Review By Deidre Cullon

June 2, 2016

BC Studies no. 191 Autumn 2016  | p. 136-137

In the Power of Feasts, Hayden, an SFU archaeologist, provides a “theoretical synthesis” of the history of feasting, explains the theory of its influence on human societies over time, and argues that feasting contributed to sociocultural and political complexity. He also offers direction for further research and considers how feasting is represented in the material record.

Hayden’s argument, defined in Chapter 1, is that feasting provides insight into social and political structures; context for prestige technologies, monumental projects, small-scale warfare, and political centralization; and an explanation for domestication, gender roles, and identity. Using “paleo-political ecology” he examines “how surplus… [is] used to promote the self-interests of the producers and manipulators of surpluses” (7) — people he calls “aggrandizers.” In this theory, aggrandizers push societal norms for self-gain. Left unchecked among early hunter-gatherers, aggrandizers created, through feasting, “transegalitarian” societies where private property and social stratification appeared.

The remaining eight chapters discuss the origins and acts of feasting among complex hunter-gatherers, horticulturalists, pastoralists, and early states and empires. The first of these chapters (and the only one written by another author, Suzanne Villeneuve) situates the origin of feasting among our primate ancestors whose food sharing behaviour, she argues, laid the foundation for human feasting. Subsequent chapters discuss feasting and its role in complexity in each mode of subsistence, while Chapter 5 considers the role feasting may have played in domestication. Throughout, Hayden offers numerous ethnographic examples and suggests an archaeological context that exposes feasting and domestication in the material record.

Chapters 4 and 5 are of particular interest. In Chapter 4 Hayden uses the contact era potlatch to exemplify feasting among complex hunter-gatherers, an example used throughout to argue that feasting was the impetus for increasing sociocultural complexity. Generalizing for the Northwest Coast he describes different feasts and potlatches and examines associated economic arrangements such as tribute, loans, and debt. He also discusses hosts, guests, gift giving, secret societies, timing, and rank and status. He then provides examples of feasting among other complex hunter-gatherers and flags the presence of food production among them and Northwest Coast peoples, a topic visited again in Chapter 5 where rhizome and clam gardens are discussed. This information is timely given the recent interest these cultivation technologies have generated among other researchers. Finally, Hayden considers how complex hunter-gatherer feasting is recognized in the material record.

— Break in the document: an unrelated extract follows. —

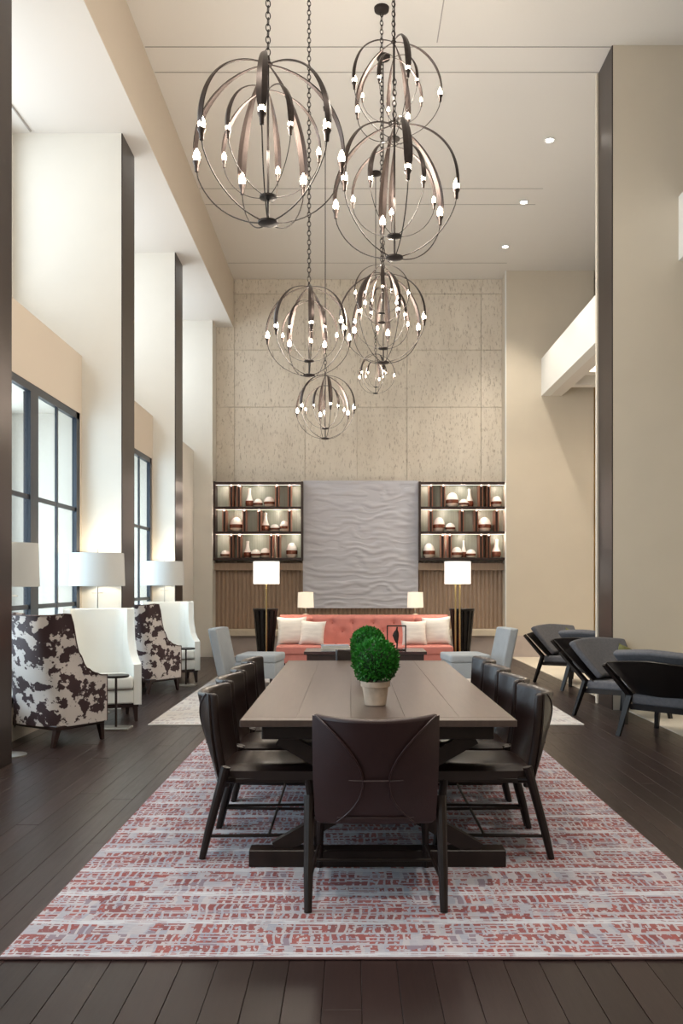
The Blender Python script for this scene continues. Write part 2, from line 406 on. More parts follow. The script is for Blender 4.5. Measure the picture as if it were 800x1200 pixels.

One critique of Hayden’s feasting theory is that relational ontology, a current anthropological theory promoted by the works of Descola, Viveiros de Castro, Bird-David, Ingold, and others, is not considered. In the relational world, human qualities exist in non-human entities that have agency and intentionality. This is a key concept among those peoples considered in Hayden’s book and, I would argue, is important when studying the intentions and actions behind feasting. Hayden presents feasts as economic and social tools that were “promotional” and used to “advertise” status (85). Here “aggrandizers” invoke spirits (63) to create favourable emotional states among guests and they elevate ancestors to “promote compliance” (168) and to mask ambition (71), knowing that “fear of the dead could be a powerful tool in promoting aggrandizer agendas” and easily manipulated “to serve one’s wishes” (170). This approach situates the relational world as a fabrication used to seize and legitimize power. It does not recognize relational world agency or how it affects one’s lived experience.

Overall, Hayden makes a compelling argument for a feasting theory that is valuable in larger ethnographic and archaeological discussion. His ideas on how to acknowledge feasting in the material record are useful. While the argument that feasts were the primary impetus behind sociocultural complexity is persuasive, the reality is probably more complex. Nevertheless, this is a must-read for anyone interested in surplus technologies, feasting, and how feasting may have contributed to sociocultural and political complexity.